Peoples’ screenplay is phenomenal, avoiding easy answers and glib moralising. While some complain that Richard Harris’s English Bob is superfluous to the plot, anyone engaged with the themes of Unforgiven will recognise how crucial his superficially tangential story is, allowing Peoples’ to bat around his themes in a way that opens out the debates even more. Harris and Saul Rubinek, as English Bob’s out-of-his-depth biographer, bring a welcome strand of humour to the film while also introducing themes about how heroes are manufactured by inaccurate media and misplaced hero worship, with Rubinek’s character switching allegiances every time he meets someone more monstrous than his current subject. The rest of the cast is strong, with the film dominated by Eastwood and Hackman. Hackman‘s Oscar-winning turn as Little Bill is superbly measured, bringing out the terrifying sadism of the character through his deceptively calm approach. Eastwood has never been better than he is here. I’ve always thought of him, like John Wayne, as more of a forceful screen presence than a good actor. But, as is also the case with Wayne, there are notable exceptions and the richer potential of this character allows Eastwood to display a greater range.

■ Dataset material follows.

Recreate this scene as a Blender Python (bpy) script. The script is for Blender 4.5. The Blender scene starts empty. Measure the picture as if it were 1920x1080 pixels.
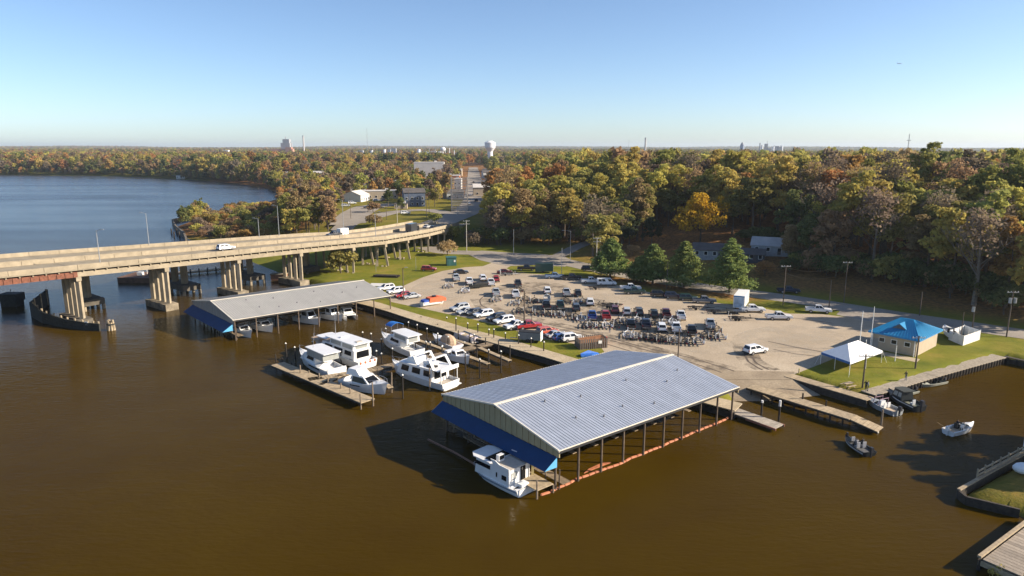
import bpy, bmesh, math, random
import numpy as np
from mathutils import Vector, Matrix
random.seed(7); np.random.seed(7)
R = math.radians
SC = bpy.context.scene
COL = SC.collection
# ---------------------------------------------------------------- camera
F, YH, H = 1280.0, 277.0, 40.0            # focal length in px of a 1920 px frame, horizon row, metres above the water
PITCH = math.atan((540 - YH) / F)
cd = bpy.data.cameras.new('camera'); cam = bpy.data.objects.new('camera', cd); COL.objects.link(cam)
cd.sensor_width = 36.0; cd.lens = 36.0 * F / 1920.0; cd.clip_start = 1.0; cd.clip_end = 60000.0
cam.location = (0, 0, H); cam.rotation_euler = (math.pi / 2 - PITCH, 0, 0)
SC.camera = cam
SC.view_settings.view_transform = 'Standard'; SC.view_settings.look = 'None'
SC.view_settings.exposure = 1.0; SC.view_settings.gamma = 1.0; SC.view_settings.use_curve_mapping = False
SC.cycles.max_bounces = 6; SC.cycles.diffuse_bounces = 3; SC.cycles.glossy_bounces = 3
SC.cycles.transparent_max_bounces = 6; SC.cycles.volume_bounces = 0
# ---------------------------------------------------------------- sky and sun
SUN_EL, SUN_ROT = R(26), R(94)
W = bpy.data.worlds.new('World'); SC.world = W; W.use_nodes = True
nt = W.node_tree; bg = nt.nodes['Background']
sk = nt.nodes.new('ShaderNodeTexSky'); sk.sky_type = 'NISHITA'; sk.sun_disc = False
sk.sun_elevation = SUN_EL; sk.sun_rotation = SUN_ROT
sk.altitude = 20; sk.air_density = 0.72; sk.dust_density = 0.55; sk.ozone_density = 2.9
nt.links.new(sk.outputs[0], bg.inputs[0]); bg.inputs[1].default_value = 0.092
sd_ = bpy.data.lights.new('sun', 'SUN'); sun = bpy.data.objects.new('sun', sd_); COL.objects.link(sun)
sd_.energy = 5.0; sd_.angle = R(0.5); sd_.color = (1.0, 0.87, 0.70)
sdir = Vector((math.sin(SUN_ROT) * math.cos(SUN_EL), math.cos(SUN_ROT) * math.cos(SUN_EL), math.sin(SUN_EL)))
sun.rotation_euler = sdir.to_track_quat('Z', 'Y').to_euler(); sun.location = (60, 20, 120)
# ---------------------------------------------------------------- where a point of the place stands
CP, SP = math.cos(PITCH), math.sin(PITCH)
def G(px, py, z=0.0):
    d = F * SP + (py - 540) * CP; f = F * CP - (py - 540) * SP; k = (H - z) / d
    return Vector(((px - 960) * k, f * k, z))
def ztop(py, y):                               # height of a point seen on row py that stands y metres ahead
    d = F * SP + (py - 540) * CP; f = F * CP - (py - 540) * SP
    return H - y / f * d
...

Perhaps the most interesting piece of casting is Morgan Freeman as Will’s former partner Ned. Surprisingly, given Eastwood’s well-documented Conservatism, this appears to be an early example of colourblind casting, since no mention of Ned’s race is made and he is treated as an equal, allowed to drink at a table with Will in the saloon and partaking unquestioned of the services offered by the prostitutes. While some have seen this as a flaw, more and more it feels like a progressive move worthy of applause. There’s nothing in the dialogue to indicate that Ned was intended to be a black character and it seems that Freeman was just hired because he was the best man for the job, without Peoples or Eastwood feeling compelled to add in the racism that would surely have been present in this era and in a town like Big Whiskey, Wyoming. Even a loaded image like Ned, shirtless and chained, being whipped by Little Bill, is not pursued for its obvious implications. The first time I watched Unforgiven, I braced myself for the racist language I felt sure would come in scenes like Jaimz Woolvett’s Kid questioning Ned’s right to join the manhunt, or Little Bill’s taunting of the shackled Ned. That it never came was initially a relief which I then found perplexing, briefly considered an oversight on the filmmakers’ part, and ultimately came to see as a bold, refreshing and correct decision for the film Eastwood made.

One of Unforgiven’s most gruelling themes is the psychological implications of murder. This is an underexplored theme in the Western genre, where men are frequently dispatched with a dispassionate gunshot and shipped off to Boot Hill with naught but celebration. In Unforgiven, the weight of killing hangs heavy, making several characters think twice about their chosen paths. A bullet doesn’t necessarily mean instant death and listening to your victim bleed out is not something to be enjoyed or experienced with ongoing causality. Peoples and Eastwood both do excellent work with this theme, with the eloquent dialogue of the former enhanced by the haunted performances Eastwood coaxes out of his cast, as well as contributing his own. With its reluctance to offer answers to the disturbing questions it poses, Unforgiven is often seen as a grim and, well, unforgiving experience. But in the very act of acknowledging that these are issues that demand debate and defy reductive solutions, Unforgiven is actually a film of great humanism. It’s resonant themes feel even more relevant now, with millions of keyboard warriors on all sides of the political spectrum surely due such a thoughtfully crafted lesson in moral ambiguity.